After a protracted litigation, the federal court dismissed the case against the clerk, holding that the post called into question whether the clerk “was capable of discharging its important duties in an impartial manner.”

Thus, despite the First Amendment protections, the court nonetheless dismissed the case in favor of the public sector employer.

This case demonstrates that even where the First Amendment rights apply, an employee can still be terminated.

With that backdrop, consider that private sector employees do not even have the First Amendment considerations and individuals making such posts can be swiftly and publicly terminated by their employers.

For example, an employee working at a large retailer videotaped what could only be characterized as a racist rant against a woman who she said ran a red light. Using racial slurs and disparaging language, the woman’s post caused social media to seek out the identity of the woman’s employer, who then promptly posted that she had been terminated. The employer stated that such conduct was not tolerated for any of its employees.

While employees working for the private sector do have a right under the National Labor Relations Act to engage in concerted activity for mutual aid and protection, this right is narrowly tailored to specific actions by two or more employees seeking to address working conditions.

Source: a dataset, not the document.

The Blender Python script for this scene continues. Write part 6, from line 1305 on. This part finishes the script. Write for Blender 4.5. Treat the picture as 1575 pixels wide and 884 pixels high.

It would not prevent a private sector employer from taking disciplinary action against an individual or groups of employees making racist comments.

Individuals should not just be concerned about their own conduct, but also that of their spouses.

The Major League Soccer team LA Galaxy and midfielder Aleksandar Katai “mutually agreed to part ways” after his wife made two racist posts, one with a picture of a black woman running from a Nike store after an apparent looting stating “Black Nikes Matter” and another she posted a racist comment in Serbian.

In his own post, Katai condemned the posts made by his wife as racism and took “full responsibility” for the post, promising that he and his family will “learn, understand, listen and support the black community.”

In addition to employees, students also need to consider the risk of inappropriate posts.

North Carolina State University announced this month that two incoming freshmen would not be permitted to attend the university after it was made aware of racist posts made by the students.

Before posting anything online, consider the implications of those posts and whether they could be viewed as racially disparaging.

Also consider educating your family as to the implications of how their posts could be associated to you and the negative consequences that may follow.

If you post a racially derogatory sentiment, don’t expect to be employed.